● Stated task: Write out exactly the lines from the line with "Generate a Blender" through the line with "from mathutils import Vector", both ends included, and no other line.
Begin Given data
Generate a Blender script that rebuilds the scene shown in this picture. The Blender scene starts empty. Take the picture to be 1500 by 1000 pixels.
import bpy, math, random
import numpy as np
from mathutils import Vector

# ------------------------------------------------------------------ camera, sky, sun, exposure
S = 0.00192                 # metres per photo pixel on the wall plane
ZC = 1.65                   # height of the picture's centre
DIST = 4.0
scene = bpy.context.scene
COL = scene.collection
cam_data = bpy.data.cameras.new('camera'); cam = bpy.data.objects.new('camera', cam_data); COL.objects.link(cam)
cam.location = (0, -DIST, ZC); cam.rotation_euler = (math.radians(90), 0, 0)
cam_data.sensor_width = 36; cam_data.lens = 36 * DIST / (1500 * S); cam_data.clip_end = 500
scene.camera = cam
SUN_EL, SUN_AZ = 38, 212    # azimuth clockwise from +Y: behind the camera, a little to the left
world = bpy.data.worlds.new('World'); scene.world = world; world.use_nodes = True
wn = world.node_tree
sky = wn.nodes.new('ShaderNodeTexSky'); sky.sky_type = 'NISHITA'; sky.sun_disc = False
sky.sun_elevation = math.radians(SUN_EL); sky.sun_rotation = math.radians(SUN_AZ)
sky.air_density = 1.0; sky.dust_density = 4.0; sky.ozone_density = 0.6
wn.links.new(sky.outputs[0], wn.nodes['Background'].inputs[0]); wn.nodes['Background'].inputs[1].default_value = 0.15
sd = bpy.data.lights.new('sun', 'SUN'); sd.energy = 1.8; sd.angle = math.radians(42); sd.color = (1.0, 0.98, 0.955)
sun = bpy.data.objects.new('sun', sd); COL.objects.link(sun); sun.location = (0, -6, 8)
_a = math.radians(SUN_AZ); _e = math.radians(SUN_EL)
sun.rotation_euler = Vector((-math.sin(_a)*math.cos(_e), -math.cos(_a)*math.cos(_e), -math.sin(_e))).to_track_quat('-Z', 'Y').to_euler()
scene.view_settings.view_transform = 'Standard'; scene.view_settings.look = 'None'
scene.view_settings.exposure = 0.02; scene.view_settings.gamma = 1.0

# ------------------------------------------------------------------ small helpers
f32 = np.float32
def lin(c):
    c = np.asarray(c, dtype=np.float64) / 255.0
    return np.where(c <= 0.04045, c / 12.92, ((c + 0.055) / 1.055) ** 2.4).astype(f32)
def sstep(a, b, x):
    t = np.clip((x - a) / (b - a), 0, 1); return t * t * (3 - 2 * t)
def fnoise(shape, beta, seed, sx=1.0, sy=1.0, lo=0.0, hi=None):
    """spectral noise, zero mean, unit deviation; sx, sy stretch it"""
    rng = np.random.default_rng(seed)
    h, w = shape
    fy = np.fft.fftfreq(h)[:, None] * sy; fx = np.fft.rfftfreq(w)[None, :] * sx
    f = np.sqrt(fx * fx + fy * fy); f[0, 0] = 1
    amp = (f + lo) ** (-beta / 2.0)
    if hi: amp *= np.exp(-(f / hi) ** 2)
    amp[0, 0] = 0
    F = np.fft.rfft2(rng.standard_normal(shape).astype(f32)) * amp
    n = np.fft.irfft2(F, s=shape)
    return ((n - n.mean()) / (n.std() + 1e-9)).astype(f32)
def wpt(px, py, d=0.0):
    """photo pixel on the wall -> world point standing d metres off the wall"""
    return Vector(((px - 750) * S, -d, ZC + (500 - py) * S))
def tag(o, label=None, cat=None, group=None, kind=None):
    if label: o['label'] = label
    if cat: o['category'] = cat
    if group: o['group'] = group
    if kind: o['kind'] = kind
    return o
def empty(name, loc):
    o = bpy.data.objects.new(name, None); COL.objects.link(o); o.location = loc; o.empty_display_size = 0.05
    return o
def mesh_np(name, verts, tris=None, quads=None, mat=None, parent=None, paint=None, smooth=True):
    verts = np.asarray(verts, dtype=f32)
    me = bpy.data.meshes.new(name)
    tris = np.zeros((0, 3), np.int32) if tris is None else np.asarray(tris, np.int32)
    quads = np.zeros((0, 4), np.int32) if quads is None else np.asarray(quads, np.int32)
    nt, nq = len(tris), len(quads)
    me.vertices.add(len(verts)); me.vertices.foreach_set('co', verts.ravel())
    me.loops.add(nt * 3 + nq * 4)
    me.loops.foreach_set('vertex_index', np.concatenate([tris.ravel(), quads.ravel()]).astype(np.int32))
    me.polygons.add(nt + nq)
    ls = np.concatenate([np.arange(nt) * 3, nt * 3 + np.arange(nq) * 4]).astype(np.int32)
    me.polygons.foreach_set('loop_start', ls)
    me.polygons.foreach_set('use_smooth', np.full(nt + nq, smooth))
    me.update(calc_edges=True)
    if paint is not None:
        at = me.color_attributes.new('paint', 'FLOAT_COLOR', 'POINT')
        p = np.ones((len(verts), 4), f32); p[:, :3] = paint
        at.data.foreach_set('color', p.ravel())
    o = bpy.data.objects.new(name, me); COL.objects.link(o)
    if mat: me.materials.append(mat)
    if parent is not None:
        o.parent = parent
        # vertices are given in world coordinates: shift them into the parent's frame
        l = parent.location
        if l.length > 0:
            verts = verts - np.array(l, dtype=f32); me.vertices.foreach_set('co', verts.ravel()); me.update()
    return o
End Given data
Begin Given data
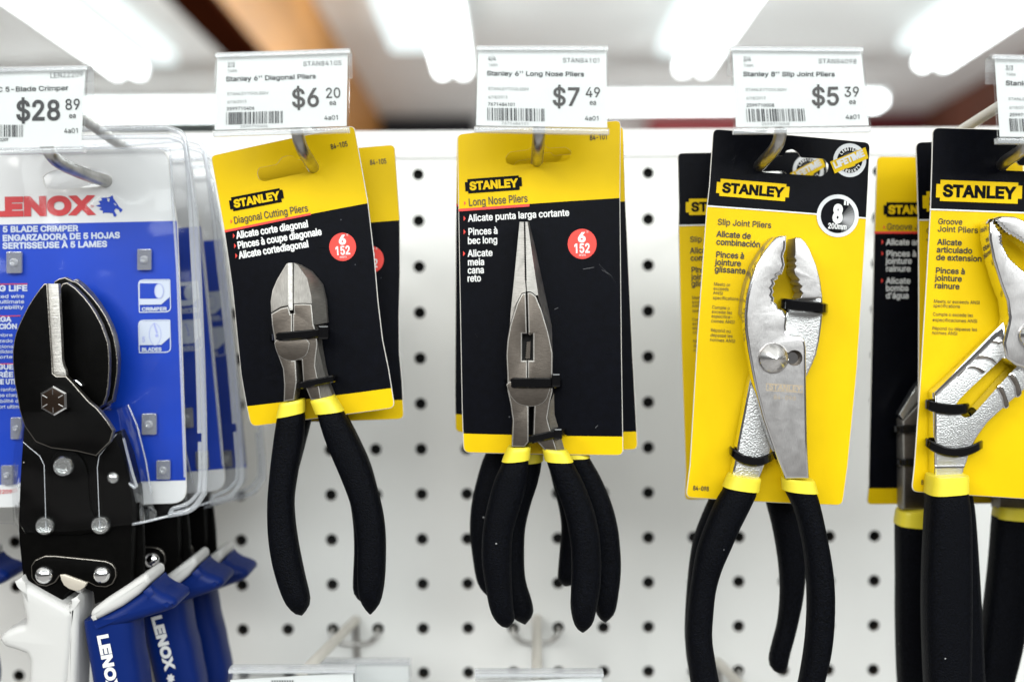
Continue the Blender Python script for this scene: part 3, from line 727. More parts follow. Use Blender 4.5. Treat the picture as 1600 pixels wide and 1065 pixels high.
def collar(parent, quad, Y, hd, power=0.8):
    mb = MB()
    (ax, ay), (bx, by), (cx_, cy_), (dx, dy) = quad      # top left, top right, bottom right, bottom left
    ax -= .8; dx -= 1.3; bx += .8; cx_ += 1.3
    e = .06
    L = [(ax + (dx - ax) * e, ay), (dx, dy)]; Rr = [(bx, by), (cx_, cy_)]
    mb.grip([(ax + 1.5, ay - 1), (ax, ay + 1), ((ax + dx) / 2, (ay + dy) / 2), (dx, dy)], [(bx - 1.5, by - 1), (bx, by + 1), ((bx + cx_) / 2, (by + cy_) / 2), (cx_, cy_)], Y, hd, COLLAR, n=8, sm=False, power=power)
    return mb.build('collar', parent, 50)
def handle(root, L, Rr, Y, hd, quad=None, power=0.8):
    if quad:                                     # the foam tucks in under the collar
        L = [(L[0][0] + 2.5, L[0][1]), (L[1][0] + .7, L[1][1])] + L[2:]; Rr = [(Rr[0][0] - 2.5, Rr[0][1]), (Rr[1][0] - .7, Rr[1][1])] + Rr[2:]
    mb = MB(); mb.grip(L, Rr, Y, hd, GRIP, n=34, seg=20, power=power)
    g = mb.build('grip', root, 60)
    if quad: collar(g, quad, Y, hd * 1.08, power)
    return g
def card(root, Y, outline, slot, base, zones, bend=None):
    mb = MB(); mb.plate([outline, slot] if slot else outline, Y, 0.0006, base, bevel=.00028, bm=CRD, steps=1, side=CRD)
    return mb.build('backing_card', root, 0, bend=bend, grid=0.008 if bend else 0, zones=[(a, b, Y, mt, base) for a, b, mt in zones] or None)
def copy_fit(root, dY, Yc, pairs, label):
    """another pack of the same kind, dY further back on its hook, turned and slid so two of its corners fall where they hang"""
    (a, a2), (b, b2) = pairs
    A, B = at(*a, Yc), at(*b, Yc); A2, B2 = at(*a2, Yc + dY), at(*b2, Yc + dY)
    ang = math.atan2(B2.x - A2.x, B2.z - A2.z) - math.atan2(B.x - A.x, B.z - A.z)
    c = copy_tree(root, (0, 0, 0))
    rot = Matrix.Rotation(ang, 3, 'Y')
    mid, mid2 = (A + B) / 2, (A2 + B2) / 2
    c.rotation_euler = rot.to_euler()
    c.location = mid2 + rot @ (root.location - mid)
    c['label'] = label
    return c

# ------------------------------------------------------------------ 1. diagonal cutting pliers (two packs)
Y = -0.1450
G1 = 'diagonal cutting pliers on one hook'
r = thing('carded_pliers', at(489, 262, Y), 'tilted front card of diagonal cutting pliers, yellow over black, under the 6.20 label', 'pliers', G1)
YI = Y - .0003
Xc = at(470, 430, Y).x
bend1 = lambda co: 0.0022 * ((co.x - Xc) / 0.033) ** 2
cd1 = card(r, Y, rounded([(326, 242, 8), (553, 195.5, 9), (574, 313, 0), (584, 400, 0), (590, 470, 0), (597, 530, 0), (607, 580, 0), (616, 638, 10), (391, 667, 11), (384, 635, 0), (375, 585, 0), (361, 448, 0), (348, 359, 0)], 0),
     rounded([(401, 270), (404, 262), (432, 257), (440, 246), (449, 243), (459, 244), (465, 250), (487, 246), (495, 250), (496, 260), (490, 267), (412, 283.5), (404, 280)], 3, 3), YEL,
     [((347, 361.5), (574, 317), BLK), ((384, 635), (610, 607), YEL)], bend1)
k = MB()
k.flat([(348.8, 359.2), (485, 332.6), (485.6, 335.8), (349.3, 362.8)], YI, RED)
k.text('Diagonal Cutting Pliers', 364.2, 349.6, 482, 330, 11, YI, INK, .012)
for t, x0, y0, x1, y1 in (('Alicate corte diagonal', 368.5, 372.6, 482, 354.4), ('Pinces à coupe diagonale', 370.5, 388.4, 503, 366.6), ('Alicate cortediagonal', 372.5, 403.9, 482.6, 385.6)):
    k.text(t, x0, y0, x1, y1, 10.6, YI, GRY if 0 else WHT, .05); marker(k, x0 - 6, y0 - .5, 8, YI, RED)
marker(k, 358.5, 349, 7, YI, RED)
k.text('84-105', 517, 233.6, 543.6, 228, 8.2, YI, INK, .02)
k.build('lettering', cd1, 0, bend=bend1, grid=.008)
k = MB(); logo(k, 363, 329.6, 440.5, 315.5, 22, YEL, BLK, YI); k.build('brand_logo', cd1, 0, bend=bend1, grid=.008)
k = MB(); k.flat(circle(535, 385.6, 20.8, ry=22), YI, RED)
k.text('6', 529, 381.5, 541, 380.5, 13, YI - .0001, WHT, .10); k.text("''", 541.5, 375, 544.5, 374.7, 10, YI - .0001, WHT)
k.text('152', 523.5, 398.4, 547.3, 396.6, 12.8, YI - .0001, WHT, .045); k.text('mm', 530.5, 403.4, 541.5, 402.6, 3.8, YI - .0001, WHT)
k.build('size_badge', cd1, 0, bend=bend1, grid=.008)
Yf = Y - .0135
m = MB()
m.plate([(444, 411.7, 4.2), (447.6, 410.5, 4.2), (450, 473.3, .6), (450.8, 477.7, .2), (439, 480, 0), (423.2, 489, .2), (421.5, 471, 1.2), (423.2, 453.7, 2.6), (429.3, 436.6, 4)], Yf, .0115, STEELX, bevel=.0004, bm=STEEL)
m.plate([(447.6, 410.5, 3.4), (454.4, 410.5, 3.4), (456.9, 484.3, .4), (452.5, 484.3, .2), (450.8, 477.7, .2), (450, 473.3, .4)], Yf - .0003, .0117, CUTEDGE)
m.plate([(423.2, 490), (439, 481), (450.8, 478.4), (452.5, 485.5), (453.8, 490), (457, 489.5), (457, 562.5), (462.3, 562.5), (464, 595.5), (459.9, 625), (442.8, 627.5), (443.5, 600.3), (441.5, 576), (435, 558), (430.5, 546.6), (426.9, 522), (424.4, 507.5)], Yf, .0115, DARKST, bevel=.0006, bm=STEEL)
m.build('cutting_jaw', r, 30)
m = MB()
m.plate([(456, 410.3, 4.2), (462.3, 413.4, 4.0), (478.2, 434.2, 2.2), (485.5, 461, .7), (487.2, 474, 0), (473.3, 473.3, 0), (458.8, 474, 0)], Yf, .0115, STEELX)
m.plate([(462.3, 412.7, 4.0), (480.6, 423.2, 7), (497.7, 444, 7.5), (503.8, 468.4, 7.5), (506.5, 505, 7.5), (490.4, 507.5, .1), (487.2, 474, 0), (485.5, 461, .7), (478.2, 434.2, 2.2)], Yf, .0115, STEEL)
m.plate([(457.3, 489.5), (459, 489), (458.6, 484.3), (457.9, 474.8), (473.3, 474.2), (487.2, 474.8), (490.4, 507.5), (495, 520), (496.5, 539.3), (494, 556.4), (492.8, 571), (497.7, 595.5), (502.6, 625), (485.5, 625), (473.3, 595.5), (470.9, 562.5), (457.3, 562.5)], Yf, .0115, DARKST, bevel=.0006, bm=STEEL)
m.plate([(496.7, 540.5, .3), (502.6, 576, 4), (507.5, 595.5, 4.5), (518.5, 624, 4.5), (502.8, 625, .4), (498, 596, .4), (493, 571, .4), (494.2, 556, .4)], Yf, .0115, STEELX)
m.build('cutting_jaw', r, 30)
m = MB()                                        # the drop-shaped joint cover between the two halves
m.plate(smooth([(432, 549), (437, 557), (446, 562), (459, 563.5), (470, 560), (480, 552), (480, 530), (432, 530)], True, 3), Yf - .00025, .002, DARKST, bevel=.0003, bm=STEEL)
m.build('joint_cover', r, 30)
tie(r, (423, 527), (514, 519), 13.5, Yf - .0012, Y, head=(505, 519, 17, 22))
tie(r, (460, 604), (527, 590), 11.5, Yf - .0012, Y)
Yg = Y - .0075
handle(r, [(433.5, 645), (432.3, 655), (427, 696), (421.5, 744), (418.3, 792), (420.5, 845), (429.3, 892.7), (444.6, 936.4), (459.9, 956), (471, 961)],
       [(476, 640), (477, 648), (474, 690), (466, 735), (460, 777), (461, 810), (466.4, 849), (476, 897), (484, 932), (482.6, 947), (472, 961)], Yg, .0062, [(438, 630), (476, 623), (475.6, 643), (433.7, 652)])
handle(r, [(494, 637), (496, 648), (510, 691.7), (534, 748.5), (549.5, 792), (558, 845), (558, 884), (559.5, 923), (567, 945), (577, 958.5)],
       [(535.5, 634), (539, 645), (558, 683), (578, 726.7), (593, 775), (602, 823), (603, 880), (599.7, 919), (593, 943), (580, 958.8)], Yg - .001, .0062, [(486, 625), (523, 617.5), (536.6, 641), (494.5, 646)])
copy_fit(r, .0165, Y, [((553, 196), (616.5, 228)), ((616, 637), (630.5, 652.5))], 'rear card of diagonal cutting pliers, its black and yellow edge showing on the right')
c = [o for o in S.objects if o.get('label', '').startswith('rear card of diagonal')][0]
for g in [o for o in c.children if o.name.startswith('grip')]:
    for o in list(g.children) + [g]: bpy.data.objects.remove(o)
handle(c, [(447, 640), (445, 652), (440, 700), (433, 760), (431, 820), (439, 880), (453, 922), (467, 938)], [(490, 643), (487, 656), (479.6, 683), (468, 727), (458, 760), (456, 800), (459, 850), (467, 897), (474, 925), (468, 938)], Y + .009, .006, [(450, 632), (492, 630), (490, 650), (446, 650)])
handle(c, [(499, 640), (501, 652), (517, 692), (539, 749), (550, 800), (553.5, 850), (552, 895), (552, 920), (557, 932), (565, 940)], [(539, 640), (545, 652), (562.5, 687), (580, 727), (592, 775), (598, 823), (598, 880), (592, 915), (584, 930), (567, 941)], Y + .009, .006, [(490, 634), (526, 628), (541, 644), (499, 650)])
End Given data
Begin Given data
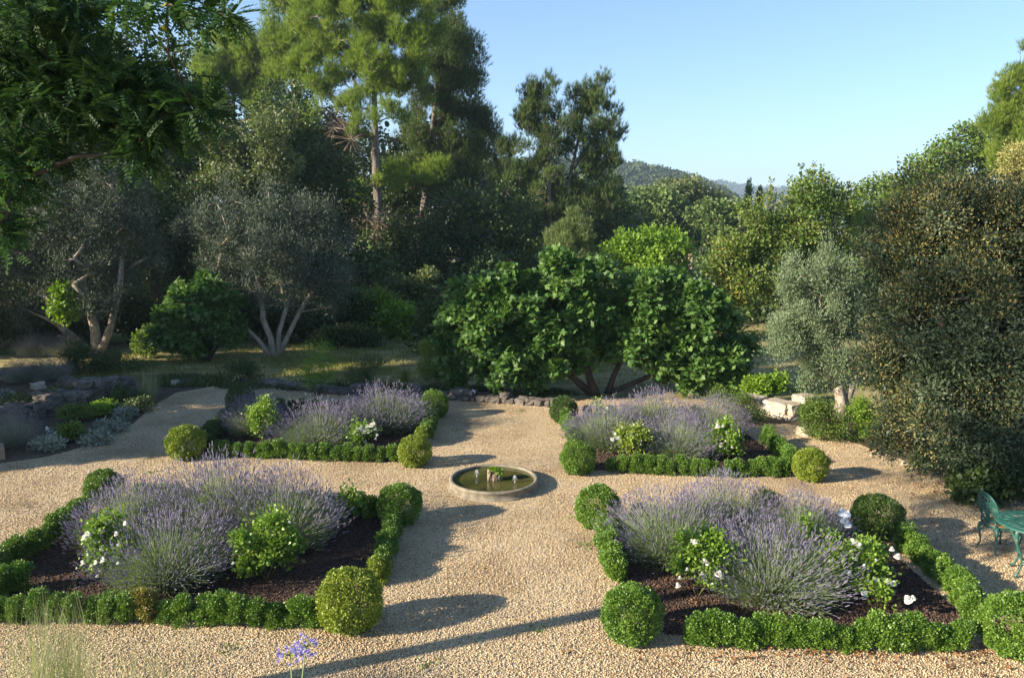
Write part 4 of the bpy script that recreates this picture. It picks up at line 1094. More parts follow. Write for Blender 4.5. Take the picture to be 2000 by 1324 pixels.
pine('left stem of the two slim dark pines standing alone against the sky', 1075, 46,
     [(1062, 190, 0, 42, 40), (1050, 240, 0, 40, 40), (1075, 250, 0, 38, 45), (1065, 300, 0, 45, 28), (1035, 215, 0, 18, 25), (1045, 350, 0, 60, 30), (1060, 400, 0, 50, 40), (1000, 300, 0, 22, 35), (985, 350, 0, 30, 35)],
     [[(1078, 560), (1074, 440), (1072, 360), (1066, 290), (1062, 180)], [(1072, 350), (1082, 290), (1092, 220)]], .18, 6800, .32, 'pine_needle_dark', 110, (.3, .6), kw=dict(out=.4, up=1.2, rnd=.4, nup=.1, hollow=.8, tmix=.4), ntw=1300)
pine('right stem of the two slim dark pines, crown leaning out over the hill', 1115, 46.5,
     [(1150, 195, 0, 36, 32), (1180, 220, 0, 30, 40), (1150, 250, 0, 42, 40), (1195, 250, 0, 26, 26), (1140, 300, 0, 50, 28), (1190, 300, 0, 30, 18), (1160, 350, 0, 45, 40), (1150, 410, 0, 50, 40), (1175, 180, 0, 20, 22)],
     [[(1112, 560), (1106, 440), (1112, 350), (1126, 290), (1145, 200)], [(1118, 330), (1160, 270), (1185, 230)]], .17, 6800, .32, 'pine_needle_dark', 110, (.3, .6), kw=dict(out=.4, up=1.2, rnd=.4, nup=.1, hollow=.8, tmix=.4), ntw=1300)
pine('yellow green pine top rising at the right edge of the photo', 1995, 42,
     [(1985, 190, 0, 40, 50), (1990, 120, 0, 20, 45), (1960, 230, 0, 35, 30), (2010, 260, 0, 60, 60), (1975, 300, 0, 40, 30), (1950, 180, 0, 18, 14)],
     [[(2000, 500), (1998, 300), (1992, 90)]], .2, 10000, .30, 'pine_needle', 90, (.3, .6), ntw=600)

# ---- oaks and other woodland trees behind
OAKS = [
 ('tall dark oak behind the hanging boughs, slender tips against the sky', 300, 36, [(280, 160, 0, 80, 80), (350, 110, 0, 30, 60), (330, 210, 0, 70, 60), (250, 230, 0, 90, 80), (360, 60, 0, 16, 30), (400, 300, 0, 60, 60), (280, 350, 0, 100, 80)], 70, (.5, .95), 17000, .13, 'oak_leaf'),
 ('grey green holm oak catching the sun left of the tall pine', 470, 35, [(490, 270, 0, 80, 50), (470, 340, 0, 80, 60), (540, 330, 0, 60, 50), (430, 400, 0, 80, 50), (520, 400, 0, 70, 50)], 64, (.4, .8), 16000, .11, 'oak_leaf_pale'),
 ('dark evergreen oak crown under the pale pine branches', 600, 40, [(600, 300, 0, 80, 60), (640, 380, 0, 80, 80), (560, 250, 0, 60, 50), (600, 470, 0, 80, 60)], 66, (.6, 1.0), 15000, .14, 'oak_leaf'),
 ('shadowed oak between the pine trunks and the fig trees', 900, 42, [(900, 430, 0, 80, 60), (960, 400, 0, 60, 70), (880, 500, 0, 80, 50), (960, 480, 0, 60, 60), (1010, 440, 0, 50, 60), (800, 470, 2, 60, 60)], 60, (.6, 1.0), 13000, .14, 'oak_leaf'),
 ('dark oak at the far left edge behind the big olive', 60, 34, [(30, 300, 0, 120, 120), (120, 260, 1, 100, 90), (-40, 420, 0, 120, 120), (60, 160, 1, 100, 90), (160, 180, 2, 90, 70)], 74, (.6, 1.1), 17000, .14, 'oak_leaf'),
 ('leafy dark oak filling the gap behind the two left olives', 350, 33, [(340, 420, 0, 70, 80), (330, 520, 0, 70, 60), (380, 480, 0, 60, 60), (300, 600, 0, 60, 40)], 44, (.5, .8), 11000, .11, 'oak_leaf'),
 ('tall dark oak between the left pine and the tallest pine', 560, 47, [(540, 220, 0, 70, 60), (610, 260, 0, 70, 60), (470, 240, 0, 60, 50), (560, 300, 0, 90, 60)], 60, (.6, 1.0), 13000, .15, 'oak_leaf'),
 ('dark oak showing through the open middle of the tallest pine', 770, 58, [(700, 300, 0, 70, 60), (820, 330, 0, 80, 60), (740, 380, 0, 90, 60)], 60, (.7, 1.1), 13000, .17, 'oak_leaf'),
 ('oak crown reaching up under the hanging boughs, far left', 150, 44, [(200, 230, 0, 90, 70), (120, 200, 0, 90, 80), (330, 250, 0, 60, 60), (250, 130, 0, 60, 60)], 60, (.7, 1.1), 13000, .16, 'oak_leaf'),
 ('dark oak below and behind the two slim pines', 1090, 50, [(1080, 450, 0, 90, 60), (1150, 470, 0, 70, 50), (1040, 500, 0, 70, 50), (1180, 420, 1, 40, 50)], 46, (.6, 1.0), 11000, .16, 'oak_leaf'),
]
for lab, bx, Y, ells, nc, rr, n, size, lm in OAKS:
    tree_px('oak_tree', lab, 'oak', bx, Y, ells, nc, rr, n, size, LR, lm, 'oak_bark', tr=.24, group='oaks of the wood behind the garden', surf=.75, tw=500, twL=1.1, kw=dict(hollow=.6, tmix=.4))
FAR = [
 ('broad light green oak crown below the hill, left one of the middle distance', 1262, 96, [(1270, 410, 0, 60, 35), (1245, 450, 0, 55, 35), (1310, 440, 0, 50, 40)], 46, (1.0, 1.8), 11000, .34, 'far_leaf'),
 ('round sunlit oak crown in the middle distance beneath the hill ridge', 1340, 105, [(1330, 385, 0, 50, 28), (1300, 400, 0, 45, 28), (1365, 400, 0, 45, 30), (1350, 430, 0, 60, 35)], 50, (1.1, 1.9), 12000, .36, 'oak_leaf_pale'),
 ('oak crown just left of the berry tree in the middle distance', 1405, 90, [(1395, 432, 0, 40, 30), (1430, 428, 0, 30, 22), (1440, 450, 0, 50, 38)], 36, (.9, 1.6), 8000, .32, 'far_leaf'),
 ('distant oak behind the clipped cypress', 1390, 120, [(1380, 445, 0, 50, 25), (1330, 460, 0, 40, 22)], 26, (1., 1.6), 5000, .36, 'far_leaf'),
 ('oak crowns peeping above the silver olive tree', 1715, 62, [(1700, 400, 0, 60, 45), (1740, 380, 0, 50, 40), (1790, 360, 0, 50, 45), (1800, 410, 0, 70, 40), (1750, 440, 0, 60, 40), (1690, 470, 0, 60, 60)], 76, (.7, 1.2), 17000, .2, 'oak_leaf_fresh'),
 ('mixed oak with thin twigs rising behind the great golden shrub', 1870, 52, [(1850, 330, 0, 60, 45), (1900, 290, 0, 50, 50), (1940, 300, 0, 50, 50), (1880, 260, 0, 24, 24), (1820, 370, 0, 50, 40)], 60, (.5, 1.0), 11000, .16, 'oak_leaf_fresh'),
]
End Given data
● Reply:
Generate a Blender script that rebuilds the scene shown in this picture. The Blender scene starts empty. Take the picture to be 1500 by 1000 pixels.
import bpy, math, random
import numpy as np
from mathutils import Vector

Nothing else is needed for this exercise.